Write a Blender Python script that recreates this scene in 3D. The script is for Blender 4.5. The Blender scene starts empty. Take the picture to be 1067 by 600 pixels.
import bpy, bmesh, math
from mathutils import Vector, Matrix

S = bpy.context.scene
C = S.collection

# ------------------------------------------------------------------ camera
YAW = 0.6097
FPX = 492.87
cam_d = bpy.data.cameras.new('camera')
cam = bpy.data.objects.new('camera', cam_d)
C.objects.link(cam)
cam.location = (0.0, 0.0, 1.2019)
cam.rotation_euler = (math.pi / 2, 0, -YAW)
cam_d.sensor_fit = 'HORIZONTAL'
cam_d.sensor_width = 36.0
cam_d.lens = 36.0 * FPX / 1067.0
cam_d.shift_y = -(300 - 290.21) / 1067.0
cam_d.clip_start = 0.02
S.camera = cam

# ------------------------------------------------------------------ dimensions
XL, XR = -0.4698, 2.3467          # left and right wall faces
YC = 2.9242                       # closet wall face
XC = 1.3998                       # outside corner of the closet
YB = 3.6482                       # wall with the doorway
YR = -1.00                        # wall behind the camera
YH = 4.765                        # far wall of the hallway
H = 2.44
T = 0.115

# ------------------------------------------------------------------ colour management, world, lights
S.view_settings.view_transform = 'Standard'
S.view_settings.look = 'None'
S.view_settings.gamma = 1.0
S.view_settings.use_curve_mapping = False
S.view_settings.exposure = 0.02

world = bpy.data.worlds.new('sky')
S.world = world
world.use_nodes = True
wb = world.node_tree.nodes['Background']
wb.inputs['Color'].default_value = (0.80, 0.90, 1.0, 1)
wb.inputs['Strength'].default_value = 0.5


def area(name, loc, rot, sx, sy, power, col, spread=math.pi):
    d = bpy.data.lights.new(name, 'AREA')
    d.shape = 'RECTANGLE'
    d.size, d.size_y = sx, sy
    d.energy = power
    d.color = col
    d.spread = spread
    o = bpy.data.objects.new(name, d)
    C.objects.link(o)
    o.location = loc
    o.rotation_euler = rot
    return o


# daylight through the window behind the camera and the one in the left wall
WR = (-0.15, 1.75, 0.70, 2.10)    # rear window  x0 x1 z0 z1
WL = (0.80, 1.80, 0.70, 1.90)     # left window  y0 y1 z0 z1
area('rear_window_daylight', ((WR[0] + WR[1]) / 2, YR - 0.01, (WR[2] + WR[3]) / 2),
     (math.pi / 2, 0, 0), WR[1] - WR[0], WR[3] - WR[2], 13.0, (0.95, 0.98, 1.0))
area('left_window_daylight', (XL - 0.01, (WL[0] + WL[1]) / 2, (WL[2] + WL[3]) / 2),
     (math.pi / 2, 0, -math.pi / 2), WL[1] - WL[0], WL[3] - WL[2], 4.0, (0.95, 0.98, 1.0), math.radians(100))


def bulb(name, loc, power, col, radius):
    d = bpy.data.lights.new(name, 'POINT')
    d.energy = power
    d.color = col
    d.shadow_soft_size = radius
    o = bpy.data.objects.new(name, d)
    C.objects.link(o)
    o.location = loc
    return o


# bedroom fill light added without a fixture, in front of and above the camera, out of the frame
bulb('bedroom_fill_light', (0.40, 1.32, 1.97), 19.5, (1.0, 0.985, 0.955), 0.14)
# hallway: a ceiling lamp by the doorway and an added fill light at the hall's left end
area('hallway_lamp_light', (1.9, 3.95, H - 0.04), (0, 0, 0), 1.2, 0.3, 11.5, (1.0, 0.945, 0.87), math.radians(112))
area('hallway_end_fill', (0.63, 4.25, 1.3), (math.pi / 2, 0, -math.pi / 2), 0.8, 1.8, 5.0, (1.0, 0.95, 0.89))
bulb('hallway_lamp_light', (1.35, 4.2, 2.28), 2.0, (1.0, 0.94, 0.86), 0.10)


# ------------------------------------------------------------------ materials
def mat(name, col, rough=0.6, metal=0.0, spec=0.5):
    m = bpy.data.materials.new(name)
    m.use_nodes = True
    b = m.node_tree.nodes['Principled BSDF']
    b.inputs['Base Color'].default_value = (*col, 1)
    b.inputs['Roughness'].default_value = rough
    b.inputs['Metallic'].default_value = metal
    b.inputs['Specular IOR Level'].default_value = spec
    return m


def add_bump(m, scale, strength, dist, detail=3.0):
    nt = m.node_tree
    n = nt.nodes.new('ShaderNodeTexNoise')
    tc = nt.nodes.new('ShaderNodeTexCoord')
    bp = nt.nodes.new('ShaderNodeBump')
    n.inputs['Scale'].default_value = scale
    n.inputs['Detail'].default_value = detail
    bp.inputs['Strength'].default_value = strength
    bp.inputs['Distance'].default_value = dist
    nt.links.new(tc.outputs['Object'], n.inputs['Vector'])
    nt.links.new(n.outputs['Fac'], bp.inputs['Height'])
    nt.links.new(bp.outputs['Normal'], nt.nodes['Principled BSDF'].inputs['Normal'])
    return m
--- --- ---
To be done:
Retype all the material above precisely, with no line left out.

Exercise result:
Write a Blender Python script that recreates this scene in 3D. The script is for Blender 4.5. The Blender scene starts empty. Take the picture to be 1067 by 600 pixels.
import bpy, bmesh, math
from mathutils import Vector, Matrix

S = bpy.context.scene
C = S.collection

# ------------------------------------------------------------------ camera
YAW = 0.6097
FPX = 492.87
cam_d = bpy.data.cameras.new('camera')
cam = bpy.data.objects.new('camera', cam_d)
C.objects.link(cam)
cam.location = (0.0, 0.0, 1.2019)
cam.rotation_euler = (math.pi / 2, 0, -YAW)
cam_d.sensor_fit = 'HORIZONTAL'
cam_d.sensor_width = 36.0
cam_d.lens = 36.0 * FPX / 1067.0
cam_d.shift_y = -(300 - 290.21) / 1067.0
cam_d.clip_start = 0.02
S.camera = cam

# ------------------------------------------------------------------ dimensions
XL, XR = -0.4698, 2.3467          # left and right wall faces
YC = 2.9242                       # closet wall face
XC = 1.3998                       # outside corner of the closet
YB = 3.6482                       # wall with the doorway
YR = -1.00                        # wall behind the camera
YH = 4.765                        # far wall of the hallway
H = 2.44
T = 0.115

# ------------------------------------------------------------------ colour management, world, lights
S.view_settings.view_transform = 'Standard'
S.view_settings.look = 'None'
S.view_settings.gamma = 1.0
S.view_settings.use_curve_mapping = False
S.view_settings.exposure = 0.02

world = bpy.data.worlds.new('sky')
S.world = world
world.use_nodes = True
wb = world.node_tree.nodes['Background']
wb.inputs['Color'].default_value = (0.80, 0.90, 1.0, 1)
wb.inputs['Strength'].default_value = 0.5


def area(name, loc, rot, sx, sy, power, col, spread=math.pi):
    d = bpy.data.lights.new(name, 'AREA')
    d.shape = 'RECTANGLE'
    d.size, d.size_y = sx, sy
    d.energy = power
    d.color = col
    d.spread = spread
    o = bpy.data.objects.new(name, d)
    C.objects.link(o)
    o.location = loc
    o.rotation_euler = rot
    return o


# daylight through the window behind the camera and the one in the left wall
WR = (-0.15, 1.75, 0.70, 2.10)    # rear window  x0 x1 z0 z1
WL = (0.80, 1.80, 0.70, 1.90)     # left window  y0 y1 z0 z1
area('rear_window_daylight', ((WR[0] + WR[1]) / 2, YR - 0.01, (WR[2] + WR[3]) / 2),
     (math.pi / 2, 0, 0), WR[1] - WR[0], WR[3] - WR[2], 13.0, (0.95, 0.98, 1.0))
area('left_window_daylight', (XL - 0.01, (WL[0] + WL[1]) / 2, (WL[2] + WL[3]) / 2),
     (math.pi / 2, 0, -math.pi / 2), WL[1] - WL[0], WL[3] - WL[2], 4.0, (0.95, 0.98, 1.0), math.radians(100))


def bulb(name, loc, power, col, radius):
    d = bpy.data.lights.new(name, 'POINT')
    d.energy = power
    d.color = col
    d.shadow_soft_size = radius
    o = bpy.data.objects.new(name, d)
    C.objects.link(o)
    o.location = loc
    return o


# bedroom fill light added without a fixture, in front of and above the camera, out of the frame
bulb('bedroom_fill_light', (0.40, 1.32, 1.97), 19.5, (1.0, 0.985, 0.955), 0.14)
# hallway: a ceiling lamp by the doorway and an added fill light at the hall's left end
area('hallway_lamp_light', (1.9, 3.95, H - 0.04), (0, 0, 0), 1.2, 0.3, 11.5, (1.0, 0.945, 0.87), math.radians(112))
area('hallway_end_fill', (0.63, 4.25, 1.3), (math.pi / 2, 0, -math.pi / 2), 0.8, 1.8, 5.0, (1.0, 0.95, 0.89))
bulb('hallway_lamp_light', (1.35, 4.2, 2.28), 2.0, (1.0, 0.94, 0.86), 0.10)


# ------------------------------------------------------------------ materials
def mat(name, col, rough=0.6, metal=0.0, spec=0.5):
    m = bpy.data.materials.new(name)
    m.use_nodes = True
    b = m.node_tree.nodes['Principled BSDF']
    b.inputs['Base Color'].default_value = (*col, 1)
    b.inputs['Roughness'].default_value = rough
    b.inputs['Metallic'].default_value = metal
    b.inputs['Specular IOR Level'].default_value = spec
    return m


def add_bump(m, scale, strength, dist, detail=3.0):
    nt = m.node_tree
    n = nt.nodes.new('ShaderNodeTexNoise')
    tc = nt.nodes.new('ShaderNodeTexCoord')
    bp = nt.nodes.new('ShaderNodeBump')
    n.inputs['Scale'].default_value = scale
    n.inputs['Detail'].default_value = detail
    bp.inputs['Strength'].default_value = strength
    bp.inputs['Distance'].default_value = dist
    nt.links.new(tc.outputs['Object'], n.inputs['Vector'])
    nt.links.new(n.outputs['Fac'], bp.inputs['Height'])
    nt.links.new(bp.outputs['Normal'], nt.nodes['Principled BSDF'].inputs['Normal'])
    return m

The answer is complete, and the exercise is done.